— begin Supplied information —

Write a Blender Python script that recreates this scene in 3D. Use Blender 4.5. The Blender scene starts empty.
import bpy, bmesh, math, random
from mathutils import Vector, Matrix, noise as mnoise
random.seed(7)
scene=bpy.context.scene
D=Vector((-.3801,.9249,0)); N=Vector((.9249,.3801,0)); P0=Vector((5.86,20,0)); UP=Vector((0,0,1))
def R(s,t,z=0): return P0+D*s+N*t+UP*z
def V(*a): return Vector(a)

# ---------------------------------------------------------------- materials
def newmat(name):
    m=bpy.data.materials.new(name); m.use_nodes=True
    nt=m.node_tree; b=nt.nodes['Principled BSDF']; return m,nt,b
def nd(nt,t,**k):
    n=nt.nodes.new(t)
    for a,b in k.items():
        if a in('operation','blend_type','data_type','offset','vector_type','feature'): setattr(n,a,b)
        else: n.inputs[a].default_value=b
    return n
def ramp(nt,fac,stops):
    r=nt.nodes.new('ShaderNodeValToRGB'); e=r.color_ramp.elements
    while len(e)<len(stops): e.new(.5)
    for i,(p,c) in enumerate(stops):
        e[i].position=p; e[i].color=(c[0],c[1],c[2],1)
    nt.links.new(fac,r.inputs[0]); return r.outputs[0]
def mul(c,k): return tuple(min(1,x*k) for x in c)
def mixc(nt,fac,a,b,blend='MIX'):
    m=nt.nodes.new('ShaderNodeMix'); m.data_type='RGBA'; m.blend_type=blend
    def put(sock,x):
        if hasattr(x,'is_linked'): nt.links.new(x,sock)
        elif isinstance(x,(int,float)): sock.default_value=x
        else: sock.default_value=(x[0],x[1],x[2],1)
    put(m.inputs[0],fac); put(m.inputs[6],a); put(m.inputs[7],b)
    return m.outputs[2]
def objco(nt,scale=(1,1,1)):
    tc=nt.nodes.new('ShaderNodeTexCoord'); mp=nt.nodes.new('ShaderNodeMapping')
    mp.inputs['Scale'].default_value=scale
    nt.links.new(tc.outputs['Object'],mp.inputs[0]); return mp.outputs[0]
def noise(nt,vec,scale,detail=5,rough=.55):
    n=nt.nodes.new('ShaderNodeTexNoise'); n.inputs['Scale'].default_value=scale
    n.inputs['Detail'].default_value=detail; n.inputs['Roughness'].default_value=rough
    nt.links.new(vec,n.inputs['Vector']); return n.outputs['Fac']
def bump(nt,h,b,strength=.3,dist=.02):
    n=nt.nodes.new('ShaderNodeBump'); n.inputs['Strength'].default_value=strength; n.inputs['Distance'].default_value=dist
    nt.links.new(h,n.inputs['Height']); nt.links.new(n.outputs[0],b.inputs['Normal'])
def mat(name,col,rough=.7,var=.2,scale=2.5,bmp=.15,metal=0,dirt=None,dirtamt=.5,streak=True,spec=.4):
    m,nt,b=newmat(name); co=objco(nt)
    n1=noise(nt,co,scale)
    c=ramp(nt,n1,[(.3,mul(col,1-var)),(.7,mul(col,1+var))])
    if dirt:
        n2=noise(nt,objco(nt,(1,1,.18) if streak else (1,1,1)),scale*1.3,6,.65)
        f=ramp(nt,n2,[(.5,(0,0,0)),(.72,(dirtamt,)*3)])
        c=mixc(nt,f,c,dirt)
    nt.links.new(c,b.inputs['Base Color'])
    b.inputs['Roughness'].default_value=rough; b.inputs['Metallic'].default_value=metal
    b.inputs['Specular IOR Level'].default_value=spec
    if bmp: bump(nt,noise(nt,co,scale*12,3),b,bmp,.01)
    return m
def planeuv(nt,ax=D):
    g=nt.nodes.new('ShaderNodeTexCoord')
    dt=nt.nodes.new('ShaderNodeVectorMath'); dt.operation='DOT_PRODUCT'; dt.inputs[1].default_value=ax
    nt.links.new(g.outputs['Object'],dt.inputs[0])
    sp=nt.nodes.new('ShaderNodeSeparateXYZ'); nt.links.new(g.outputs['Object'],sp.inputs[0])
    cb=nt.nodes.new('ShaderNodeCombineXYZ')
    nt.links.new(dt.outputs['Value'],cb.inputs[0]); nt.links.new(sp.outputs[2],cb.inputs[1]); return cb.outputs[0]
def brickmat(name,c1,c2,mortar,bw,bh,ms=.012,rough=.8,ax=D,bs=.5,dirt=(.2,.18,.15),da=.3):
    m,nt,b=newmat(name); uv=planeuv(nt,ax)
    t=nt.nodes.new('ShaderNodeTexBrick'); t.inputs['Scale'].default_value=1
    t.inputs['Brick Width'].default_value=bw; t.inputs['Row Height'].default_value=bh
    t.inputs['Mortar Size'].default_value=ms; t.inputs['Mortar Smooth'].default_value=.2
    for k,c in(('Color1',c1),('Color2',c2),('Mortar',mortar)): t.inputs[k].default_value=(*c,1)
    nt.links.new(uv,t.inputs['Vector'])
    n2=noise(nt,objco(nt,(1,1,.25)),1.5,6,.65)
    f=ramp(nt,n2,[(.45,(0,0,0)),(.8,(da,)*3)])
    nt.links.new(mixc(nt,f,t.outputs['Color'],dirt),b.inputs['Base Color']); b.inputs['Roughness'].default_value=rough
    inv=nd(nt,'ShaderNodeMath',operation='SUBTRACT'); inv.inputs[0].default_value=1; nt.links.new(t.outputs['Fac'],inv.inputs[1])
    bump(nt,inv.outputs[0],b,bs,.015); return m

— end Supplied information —

■ **Exercise instructions**
Each line with the string "scene" in it needs to be found and copied.

■ **Solved exercise**
Write a Blender Python script that recreates this scene in 3D. Use Blender 4.5. The Blender scene starts empty.
scene=bpy.context.scene